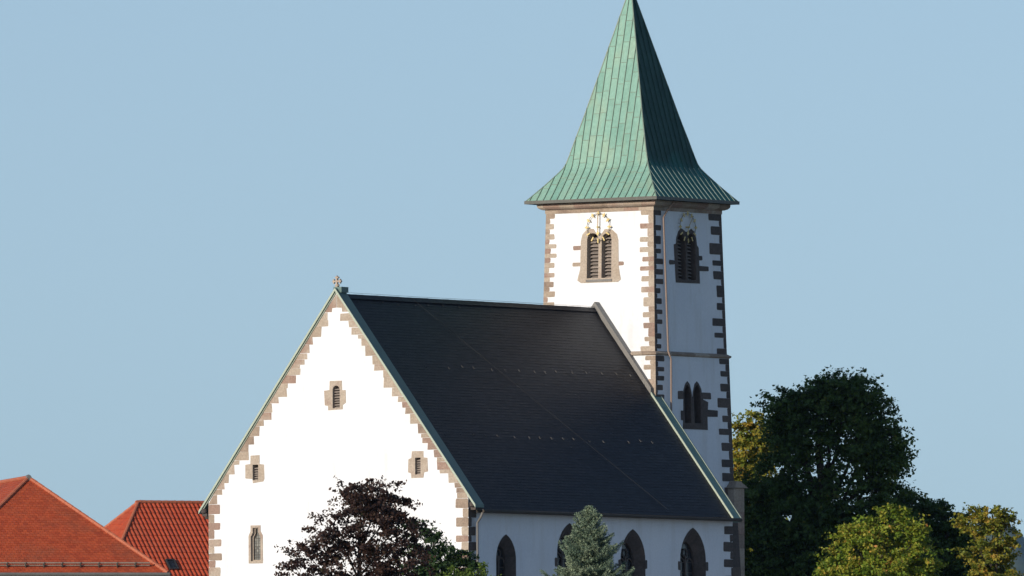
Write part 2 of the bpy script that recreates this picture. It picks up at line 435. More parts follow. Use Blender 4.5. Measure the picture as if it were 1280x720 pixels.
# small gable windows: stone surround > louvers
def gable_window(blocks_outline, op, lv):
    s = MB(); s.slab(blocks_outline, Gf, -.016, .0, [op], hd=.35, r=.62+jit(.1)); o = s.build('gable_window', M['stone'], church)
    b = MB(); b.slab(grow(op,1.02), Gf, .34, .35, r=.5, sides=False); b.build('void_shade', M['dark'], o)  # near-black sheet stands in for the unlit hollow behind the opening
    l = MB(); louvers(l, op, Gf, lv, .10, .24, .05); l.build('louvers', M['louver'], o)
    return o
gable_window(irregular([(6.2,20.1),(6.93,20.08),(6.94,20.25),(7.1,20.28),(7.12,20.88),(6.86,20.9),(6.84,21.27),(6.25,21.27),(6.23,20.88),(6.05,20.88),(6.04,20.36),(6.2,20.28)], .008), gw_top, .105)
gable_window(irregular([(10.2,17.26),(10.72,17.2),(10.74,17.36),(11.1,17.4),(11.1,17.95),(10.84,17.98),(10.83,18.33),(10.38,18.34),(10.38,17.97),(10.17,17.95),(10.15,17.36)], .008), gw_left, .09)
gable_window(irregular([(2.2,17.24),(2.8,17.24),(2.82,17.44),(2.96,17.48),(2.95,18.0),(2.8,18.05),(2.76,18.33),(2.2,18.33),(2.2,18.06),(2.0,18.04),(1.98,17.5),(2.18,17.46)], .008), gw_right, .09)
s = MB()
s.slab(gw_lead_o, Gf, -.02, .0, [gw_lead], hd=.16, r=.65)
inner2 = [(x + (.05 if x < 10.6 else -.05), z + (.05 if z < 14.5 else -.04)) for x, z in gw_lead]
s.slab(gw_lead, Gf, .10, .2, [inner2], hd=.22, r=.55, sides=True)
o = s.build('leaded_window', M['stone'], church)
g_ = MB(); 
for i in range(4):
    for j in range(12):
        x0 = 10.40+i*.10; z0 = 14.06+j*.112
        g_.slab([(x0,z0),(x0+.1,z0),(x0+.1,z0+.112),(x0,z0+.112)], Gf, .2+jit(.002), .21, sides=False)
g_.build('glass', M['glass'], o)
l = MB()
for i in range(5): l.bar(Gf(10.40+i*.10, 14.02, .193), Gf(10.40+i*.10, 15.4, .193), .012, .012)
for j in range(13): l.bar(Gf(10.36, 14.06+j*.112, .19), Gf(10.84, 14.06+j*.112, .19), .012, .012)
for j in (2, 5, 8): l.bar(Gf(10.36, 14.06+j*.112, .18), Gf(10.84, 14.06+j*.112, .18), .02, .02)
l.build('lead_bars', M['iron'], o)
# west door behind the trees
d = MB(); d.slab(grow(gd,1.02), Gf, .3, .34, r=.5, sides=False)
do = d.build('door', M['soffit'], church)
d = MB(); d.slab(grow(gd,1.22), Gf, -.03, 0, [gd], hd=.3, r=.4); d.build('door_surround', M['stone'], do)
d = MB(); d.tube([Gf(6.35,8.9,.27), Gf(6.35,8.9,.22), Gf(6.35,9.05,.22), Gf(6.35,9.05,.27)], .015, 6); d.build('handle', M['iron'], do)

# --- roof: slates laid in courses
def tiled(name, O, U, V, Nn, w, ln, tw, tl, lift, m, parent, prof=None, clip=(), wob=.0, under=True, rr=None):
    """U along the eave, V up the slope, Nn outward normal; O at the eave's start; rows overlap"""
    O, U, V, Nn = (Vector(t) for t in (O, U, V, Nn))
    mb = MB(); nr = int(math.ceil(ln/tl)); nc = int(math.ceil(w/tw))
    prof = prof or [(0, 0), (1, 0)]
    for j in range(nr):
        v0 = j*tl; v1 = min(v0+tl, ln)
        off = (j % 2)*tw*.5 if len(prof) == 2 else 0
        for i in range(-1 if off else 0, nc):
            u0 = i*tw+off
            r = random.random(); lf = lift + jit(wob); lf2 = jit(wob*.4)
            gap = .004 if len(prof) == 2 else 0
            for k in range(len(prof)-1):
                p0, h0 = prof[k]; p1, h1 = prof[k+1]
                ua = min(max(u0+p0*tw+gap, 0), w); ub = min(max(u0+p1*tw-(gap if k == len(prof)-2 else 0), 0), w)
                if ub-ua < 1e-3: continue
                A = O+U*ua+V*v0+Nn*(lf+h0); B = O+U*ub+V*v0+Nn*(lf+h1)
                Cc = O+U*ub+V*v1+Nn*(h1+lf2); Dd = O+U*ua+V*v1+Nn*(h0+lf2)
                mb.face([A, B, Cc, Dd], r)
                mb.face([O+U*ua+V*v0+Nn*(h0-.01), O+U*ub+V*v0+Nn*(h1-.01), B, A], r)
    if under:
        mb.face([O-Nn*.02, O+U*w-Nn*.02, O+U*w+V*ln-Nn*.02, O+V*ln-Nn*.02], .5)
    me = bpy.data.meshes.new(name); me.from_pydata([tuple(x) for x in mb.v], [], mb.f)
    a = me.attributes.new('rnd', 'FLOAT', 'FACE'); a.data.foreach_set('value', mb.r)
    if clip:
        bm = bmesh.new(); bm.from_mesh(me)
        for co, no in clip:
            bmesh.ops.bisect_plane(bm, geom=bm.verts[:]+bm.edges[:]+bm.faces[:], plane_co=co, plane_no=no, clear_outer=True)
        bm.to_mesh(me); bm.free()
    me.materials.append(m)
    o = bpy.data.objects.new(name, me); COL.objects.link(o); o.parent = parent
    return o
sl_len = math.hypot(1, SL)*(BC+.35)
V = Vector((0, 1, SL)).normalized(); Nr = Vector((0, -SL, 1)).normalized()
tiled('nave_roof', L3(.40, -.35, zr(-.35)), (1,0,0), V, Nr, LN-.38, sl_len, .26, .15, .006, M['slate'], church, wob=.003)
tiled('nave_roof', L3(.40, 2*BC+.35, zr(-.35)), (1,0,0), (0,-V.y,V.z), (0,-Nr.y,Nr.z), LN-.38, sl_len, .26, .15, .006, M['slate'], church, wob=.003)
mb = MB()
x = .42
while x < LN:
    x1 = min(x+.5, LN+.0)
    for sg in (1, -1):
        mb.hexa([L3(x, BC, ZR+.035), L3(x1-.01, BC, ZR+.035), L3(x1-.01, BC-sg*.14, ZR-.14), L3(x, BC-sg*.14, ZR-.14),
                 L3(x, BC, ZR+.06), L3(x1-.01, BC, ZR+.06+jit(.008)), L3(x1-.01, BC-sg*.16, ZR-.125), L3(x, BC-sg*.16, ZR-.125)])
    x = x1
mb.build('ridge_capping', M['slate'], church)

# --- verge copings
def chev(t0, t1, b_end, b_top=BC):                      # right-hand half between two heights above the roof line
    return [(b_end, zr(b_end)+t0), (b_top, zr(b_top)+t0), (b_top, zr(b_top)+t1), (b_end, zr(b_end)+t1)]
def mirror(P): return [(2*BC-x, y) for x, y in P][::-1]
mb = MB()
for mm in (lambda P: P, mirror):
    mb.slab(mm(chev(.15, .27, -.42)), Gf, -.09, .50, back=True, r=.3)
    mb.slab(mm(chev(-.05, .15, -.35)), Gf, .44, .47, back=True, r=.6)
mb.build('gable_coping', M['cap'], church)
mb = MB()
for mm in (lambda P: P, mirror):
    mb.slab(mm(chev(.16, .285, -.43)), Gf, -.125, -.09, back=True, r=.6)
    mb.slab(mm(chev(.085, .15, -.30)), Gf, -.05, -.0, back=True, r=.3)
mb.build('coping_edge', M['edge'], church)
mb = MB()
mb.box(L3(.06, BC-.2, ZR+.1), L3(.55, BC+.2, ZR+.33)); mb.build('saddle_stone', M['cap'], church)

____

**REQUIRED WORK:**
Restate the entire listing word for word, excluding pictures.

**THE ANSWER:**
Write part 2 of the bpy script that recreates this picture. It picks up at line 435. More parts follow. Use Blender 4.5. Measure the picture as if it were 1280x720 pixels.
# small gable windows: stone surround > louvers
def gable_window(blocks_outline, op, lv):
    s = MB(); s.slab(blocks_outline, Gf, -.016, .0, [op], hd=.35, r=.62+jit(.1)); o = s.build('gable_window', M['stone'], church)
    b = MB(); b.slab(grow(op,1.02), Gf, .34, .35, r=.5, sides=False); b.build('void_shade', M['dark'], o)  # near-black sheet stands in for the unlit hollow behind the opening
    l = MB(); louvers(l, op, Gf, lv, .10, .24, .05); l.build('louvers', M['louver'], o)
    return o
gable_window(irregular([(6.2,20.1),(6.93,20.08),(6.94,20.25),(7.1,20.28),(7.12,20.88),(6.86,20.9),(6.84,21.27),(6.25,21.27),(6.23,20.88),(6.05,20.88),(6.04,20.36),(6.2,20.28)], .008), gw_top, .105)
gable_window(irregular([(10.2,17.26),(10.72,17.2),(10.74,17.36),(11.1,17.4),(11.1,17.95),(10.84,17.98),(10.83,18.33),(10.38,18.34),(10.38,17.97),(10.17,17.95),(10.15,17.36)], .008), gw_left, .09)
gable_window(irregular([(2.2,17.24),(2.8,17.24),(2.82,17.44),(2.96,17.48),(2.95,18.0),(2.8,18.05),(2.76,18.33),(2.2,18.33),(2.2,18.06),(2.0,18.04),(1.98,17.5),(2.18,17.46)], .008), gw_right, .09)
s = MB()
s.slab(gw_lead_o, Gf, -.02, .0, [gw_lead], hd=.16, r=.65)
inner2 = [(x + (.05 if x < 10.6 else -.05), z + (.05 if z < 14.5 else -.04)) for x, z in gw_lead]
s.slab(gw_lead, Gf, .10, .2, [inner2], hd=.22, r=.55, sides=True)
o = s.build('leaded_window', M['stone'], church)
g_ = MB(); 
for i in range(4):
    for j in range(12):
        x0 = 10.40+i*.10; z0 = 14.06+j*.112
        g_.slab([(x0,z0),(x0+.1,z0),(x0+.1,z0+.112),(x0,z0+.112)], Gf, .2+jit(.002), .21, sides=False)
g_.build('glass', M['glass'], o)
l = MB()
for i in range(5): l.bar(Gf(10.40+i*.10, 14.02, .193), Gf(10.40+i*.10, 15.4, .193), .012, .012)
for j in range(13): l.bar(Gf(10.36, 14.06+j*.112, .19), Gf(10.84, 14.06+j*.112, .19), .012, .012)
for j in (2, 5, 8): l.bar(Gf(10.36, 14.06+j*.112, .18), Gf(10.84, 14.06+j*.112, .18), .02, .02)
l.build('lead_bars', M['iron'], o)
# west door behind the trees
d = MB(); d.slab(grow(gd,1.02), Gf, .3, .34, r=.5, sides=False)
do = d.build('door', M['soffit'], church)
d = MB(); d.slab(grow(gd,1.22), Gf, -.03, 0, [gd], hd=.3, r=.4); d.build('door_surround', M['stone'], do)
d = MB(); d.tube([Gf(6.35,8.9,.27), Gf(6.35,8.9,.22), Gf(6.35,9.05,.22), Gf(6.35,9.05,.27)], .015, 6); d.build('handle', M['iron'], do)

# --- roof: slates laid in courses
def tiled(name, O, U, V, Nn, w, ln, tw, tl, lift, m, parent, prof=None, clip=(), wob=.0, under=True, rr=None):
    """U along the eave, V up the slope, Nn outward normal; O at the eave's start; rows overlap"""
    O, U, V, Nn = (Vector(t) for t in (O, U, V, Nn))
    mb = MB(); nr = int(math.ceil(ln/tl)); nc = int(math.ceil(w/tw))
    prof = prof or [(0, 0), (1, 0)]
    for j in range(nr):
        v0 = j*tl; v1 = min(v0+tl, ln)
        off = (j % 2)*tw*.5 if len(prof) == 2 else 0
        for i in range(-1 if off else 0, nc):
            u0 = i*tw+off
            r = random.random(); lf = lift + jit(wob); lf2 = jit(wob*.4)
            gap = .004 if len(prof) == 2 else 0
            for k in range(len(prof)-1):
                p0, h0 = prof[k]; p1, h1 = prof[k+1]
                ua = min(max(u0+p0*tw+gap, 0), w); ub = min(max(u0+p1*tw-(gap if k == len(prof)-2 else 0), 0), w)
                if ub-ua < 1e-3: continue
                A = O+U*ua+V*v0+Nn*(lf+h0); B = O+U*ub+V*v0+Nn*(lf+h1)
                Cc = O+U*ub+V*v1+Nn*(h1+lf2); Dd = O+U*ua+V*v1+Nn*(h0+lf2)
                mb.face([A, B, Cc, Dd], r)
                mb.face([O+U*ua+V*v0+Nn*(h0-.01), O+U*ub+V*v0+Nn*(h1-.01), B, A], r)
    if under:
        mb.face([O-Nn*.02, O+U*w-Nn*.02, O+U*w+V*ln-Nn*.02, O+V*ln-Nn*.02], .5)
    me = bpy.data.meshes.new(name); me.from_pydata([tuple(x) for x in mb.v], [], mb.f)
    a = me.attributes.new('rnd', 'FLOAT', 'FACE'); a.data.foreach_set('value', mb.r)
    if clip:
        bm = bmesh.new(); bm.from_mesh(me)
        for co, no in clip:
            bmesh.ops.bisect_plane(bm, geom=bm.verts[:]+bm.edges[:]+bm.faces[:], plane_co=co, plane_no=no, clear_outer=True)
        bm.to_mesh(me); bm.free()
    me.materials.append(m)
    o = bpy.data.objects.new(name, me); COL.objects.link(o); o.parent = parent
    return o
sl_len = math.hypot(1, SL)*(BC+.35)
V = Vector((0, 1, SL)).normalized(); Nr = Vector((0, -SL, 1)).normalized()
tiled('nave_roof', L3(.40, -.35, zr(-.35)), (1,0,0), V, Nr, LN-.38, sl_len, .26, .15, .006, M['slate'], church, wob=.003)
tiled('nave_roof', L3(.40, 2*BC+.35, zr(-.35)), (1,0,0), (0,-V.y,V.z), (0,-Nr.y,Nr.z), LN-.38, sl_len, .26, .15, .006, M['slate'], church, wob=.003)
mb = MB()
x = .42
while x < LN:
    x1 = min(x+.5, LN+.0)
    for sg in (1, -1):
        mb.hexa([L3(x, BC, ZR+.035), L3(x1-.01, BC, ZR+.035), L3(x1-.01, BC-sg*.14, ZR-.14), L3(x, BC-sg*.14, ZR-.14),
                 L3(x, BC, ZR+.06), L3(x1-.01, BC, ZR+.06+jit(.008)), L3(x1-.01, BC-sg*.16, ZR-.125), L3(x, BC-sg*.16, ZR-.125)])
    x = x1
mb.build('ridge_capping', M['slate'], church)

# --- verge copings
def chev(t0, t1, b_end, b_top=BC):                      # right-hand half between two heights above the roof line
    return [(b_end, zr(b_end)+t0), (b_top, zr(b_top)+t0), (b_top, zr(b_top)+t1), (b_end, zr(b_end)+t1)]
def mirror(P): return [(2*BC-x, y) for x, y in P][::-1]
mb = MB()
for mm in (lambda P: P, mirror):
    mb.slab(mm(chev(.15, .27, -.42)), Gf, -.09, .50, back=True, r=.3)
    mb.slab(mm(chev(-.05, .15, -.35)), Gf, .44, .47, back=True, r=.6)
mb.build('gable_coping', M['cap'], church)
mb = MB()
for mm in (lambda P: P, mirror):
    mb.slab(mm(chev(.16, .285, -.43)), Gf, -.125, -.09, back=True, r=.6)
    mb.slab(mm(chev(.085, .15, -.30)), Gf, -.05, -.0, back=True, r=.3)
mb.build('coping_edge', M['edge'], church)
mb = MB()
mb.box(L3(.06, BC-.2, ZR+.1), L3(.55, BC+.2, ZR+.33)); mb.build('saddle_stone', M['cap'], church)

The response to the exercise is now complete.